As far as we are concerned here at The Edible Garden Company, permaculture means “using natural ecosystems as a model for the sustainable production of healthy organic food with only a beneficial impact on the environment”.

BoragePermaculture systems have been used around the world for thousands of years (and still are in many places) until the advent of “modern” agricultural practices. However, the term “Permaculture”, short for permanent culture, was developed in Australia during the early to mid-1970s by Bill Mollison and David Holmgren who were looking for sustainable ways of producing organic food without having a detrimental effect on the environment.

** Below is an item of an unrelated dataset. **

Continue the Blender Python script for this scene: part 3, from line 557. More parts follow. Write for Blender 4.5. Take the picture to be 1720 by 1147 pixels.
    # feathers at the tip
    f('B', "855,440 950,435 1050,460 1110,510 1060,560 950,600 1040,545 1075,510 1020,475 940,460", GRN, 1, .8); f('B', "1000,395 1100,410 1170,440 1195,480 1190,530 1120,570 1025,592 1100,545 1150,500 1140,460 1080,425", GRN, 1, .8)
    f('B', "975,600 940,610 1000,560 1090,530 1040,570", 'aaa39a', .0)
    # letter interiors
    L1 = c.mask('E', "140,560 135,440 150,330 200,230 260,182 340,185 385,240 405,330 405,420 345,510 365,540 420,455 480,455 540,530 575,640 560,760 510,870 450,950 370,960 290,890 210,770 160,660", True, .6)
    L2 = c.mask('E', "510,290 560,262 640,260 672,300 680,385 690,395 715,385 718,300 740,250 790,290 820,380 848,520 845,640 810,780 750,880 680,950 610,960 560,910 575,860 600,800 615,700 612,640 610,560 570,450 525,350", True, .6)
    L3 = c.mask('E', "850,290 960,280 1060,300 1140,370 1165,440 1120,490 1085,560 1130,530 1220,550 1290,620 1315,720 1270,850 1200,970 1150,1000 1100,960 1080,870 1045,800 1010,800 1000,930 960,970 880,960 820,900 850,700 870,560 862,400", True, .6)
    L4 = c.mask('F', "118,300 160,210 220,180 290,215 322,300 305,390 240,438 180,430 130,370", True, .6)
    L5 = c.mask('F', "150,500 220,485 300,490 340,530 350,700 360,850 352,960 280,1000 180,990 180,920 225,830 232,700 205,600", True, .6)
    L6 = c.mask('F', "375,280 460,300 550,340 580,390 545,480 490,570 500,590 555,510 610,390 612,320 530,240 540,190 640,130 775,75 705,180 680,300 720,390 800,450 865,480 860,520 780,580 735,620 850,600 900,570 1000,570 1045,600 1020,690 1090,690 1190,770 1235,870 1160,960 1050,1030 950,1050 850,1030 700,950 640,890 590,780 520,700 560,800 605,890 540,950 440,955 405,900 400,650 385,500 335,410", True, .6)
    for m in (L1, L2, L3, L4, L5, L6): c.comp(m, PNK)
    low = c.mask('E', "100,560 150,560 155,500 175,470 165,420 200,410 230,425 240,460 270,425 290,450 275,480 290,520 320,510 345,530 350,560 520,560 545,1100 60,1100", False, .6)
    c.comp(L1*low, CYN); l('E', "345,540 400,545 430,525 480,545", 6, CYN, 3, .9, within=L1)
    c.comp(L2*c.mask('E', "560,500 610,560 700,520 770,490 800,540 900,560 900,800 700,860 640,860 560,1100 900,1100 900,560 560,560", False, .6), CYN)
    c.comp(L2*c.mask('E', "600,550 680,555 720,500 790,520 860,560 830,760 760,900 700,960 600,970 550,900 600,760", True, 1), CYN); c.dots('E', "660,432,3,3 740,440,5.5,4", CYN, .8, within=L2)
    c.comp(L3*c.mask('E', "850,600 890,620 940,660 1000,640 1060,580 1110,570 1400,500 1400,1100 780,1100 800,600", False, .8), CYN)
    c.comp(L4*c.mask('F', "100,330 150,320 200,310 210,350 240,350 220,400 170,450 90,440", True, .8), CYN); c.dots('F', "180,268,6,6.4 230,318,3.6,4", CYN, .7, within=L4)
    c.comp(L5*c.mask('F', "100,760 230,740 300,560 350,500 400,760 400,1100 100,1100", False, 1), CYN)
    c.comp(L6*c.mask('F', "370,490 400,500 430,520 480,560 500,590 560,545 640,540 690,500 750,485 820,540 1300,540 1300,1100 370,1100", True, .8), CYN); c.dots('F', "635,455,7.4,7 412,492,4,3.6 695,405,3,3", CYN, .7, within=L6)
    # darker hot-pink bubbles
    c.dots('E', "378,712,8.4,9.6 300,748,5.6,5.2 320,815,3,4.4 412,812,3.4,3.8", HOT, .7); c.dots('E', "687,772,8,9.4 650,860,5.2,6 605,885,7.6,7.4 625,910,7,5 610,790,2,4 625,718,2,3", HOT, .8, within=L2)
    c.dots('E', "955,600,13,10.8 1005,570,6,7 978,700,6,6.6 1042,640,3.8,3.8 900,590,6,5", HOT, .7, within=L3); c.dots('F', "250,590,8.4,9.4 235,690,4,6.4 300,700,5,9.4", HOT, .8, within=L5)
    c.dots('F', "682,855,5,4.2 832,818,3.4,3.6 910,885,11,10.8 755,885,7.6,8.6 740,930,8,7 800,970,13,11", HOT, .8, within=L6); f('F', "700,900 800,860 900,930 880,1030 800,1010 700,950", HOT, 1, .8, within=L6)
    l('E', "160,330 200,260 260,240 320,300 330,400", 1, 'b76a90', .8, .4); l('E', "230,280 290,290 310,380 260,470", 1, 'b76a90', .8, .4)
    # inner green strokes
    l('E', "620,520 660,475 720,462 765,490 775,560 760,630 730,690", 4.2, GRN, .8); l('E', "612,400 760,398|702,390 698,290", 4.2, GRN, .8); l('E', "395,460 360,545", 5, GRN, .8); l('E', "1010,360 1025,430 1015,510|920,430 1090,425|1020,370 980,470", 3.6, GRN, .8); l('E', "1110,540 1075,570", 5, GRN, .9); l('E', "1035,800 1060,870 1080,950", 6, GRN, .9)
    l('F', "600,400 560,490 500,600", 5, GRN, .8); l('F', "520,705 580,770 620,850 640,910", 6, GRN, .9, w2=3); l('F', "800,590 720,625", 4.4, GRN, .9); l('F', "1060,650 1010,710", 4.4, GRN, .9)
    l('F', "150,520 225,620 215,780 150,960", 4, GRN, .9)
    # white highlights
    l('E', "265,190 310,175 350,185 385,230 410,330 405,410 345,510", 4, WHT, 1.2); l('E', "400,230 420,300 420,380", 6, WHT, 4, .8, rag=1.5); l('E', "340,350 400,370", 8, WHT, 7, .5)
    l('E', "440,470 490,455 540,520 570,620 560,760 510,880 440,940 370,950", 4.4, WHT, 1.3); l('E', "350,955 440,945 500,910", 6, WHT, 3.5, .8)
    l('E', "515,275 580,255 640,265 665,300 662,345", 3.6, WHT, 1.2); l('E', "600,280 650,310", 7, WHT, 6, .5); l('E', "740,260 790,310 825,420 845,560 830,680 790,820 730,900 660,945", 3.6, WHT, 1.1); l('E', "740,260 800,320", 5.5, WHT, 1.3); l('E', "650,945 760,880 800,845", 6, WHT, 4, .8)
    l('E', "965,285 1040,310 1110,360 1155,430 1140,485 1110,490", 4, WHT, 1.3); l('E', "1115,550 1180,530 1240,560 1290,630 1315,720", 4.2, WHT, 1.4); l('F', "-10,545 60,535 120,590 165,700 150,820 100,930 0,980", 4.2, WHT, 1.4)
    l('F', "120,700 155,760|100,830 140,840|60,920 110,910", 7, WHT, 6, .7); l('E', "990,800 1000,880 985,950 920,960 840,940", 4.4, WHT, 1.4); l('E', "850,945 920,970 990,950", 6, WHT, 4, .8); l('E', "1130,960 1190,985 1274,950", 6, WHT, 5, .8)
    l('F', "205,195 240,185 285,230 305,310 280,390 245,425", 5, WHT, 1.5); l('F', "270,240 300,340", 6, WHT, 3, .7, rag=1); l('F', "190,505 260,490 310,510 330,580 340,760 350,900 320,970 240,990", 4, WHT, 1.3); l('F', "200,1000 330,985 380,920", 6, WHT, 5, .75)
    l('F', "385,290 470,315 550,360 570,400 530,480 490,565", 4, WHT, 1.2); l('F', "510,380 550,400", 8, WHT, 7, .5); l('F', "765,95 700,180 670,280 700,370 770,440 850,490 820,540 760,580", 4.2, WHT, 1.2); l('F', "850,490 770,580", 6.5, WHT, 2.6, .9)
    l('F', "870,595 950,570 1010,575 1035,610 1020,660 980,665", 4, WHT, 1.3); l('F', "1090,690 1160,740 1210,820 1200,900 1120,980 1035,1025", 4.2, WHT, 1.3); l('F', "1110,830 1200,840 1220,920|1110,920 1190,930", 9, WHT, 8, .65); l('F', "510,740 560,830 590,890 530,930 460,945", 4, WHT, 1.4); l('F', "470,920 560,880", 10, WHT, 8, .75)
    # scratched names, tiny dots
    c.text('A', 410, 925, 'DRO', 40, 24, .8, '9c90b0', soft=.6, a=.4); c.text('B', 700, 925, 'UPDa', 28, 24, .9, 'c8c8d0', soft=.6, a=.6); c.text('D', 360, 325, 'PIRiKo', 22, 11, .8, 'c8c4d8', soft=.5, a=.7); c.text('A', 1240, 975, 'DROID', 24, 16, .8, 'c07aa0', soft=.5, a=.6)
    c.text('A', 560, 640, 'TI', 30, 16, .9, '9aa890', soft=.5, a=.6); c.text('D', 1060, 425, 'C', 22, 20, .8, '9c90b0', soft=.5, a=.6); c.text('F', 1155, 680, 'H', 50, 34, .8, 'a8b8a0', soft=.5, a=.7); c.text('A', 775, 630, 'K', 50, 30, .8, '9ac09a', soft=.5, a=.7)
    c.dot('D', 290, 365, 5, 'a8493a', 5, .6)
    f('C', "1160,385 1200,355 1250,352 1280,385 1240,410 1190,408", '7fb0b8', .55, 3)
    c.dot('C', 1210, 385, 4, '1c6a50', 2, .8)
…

In his excellent book The Earth Care Manual, Patrick Whitefield describes permaculture as “Taking natural ecosystems as the model for our own human habitats. Natural ecosystems are, almost by definition, sustainable, and if we can understand the way they work we can use that understanding to make our own lives more sustainable”.

If you walk through any woodland or forest and you will see one of the best examples of the abundance of natural ecosystems. From the canopies of the tallest trees all the way down to the leaf litter breaking down to release nutrients back into the soil, life is everywhere and all without any outside intervention.  There’s no need for pesticides, herbicides, artificial fertilisers, digging, weeding or tilling. Everything in a woodland fills a niche. Now, imagine if you could replace the trees with nut and fruit trees and the shrubs with soft fruits and the undergrowth with vegetables and herbs – that is a perfect permaculture system. But permaculture doesn’t have to be on anywhere near such a grand scale, it can be as simple as growing a few vegetables in a pot on a patio or some herbs on a windowsill, to a veg plot in the garden or an allotment, all the way up to a woodland garden. Permaculture is about low-impact sustainability using the resources available to you.

In the wider sense, permaculture is also about communities, where and how we build houses, schools, shops and workplaces. How and what we buy – is it sustainable, organic, seasonal and locally sourced?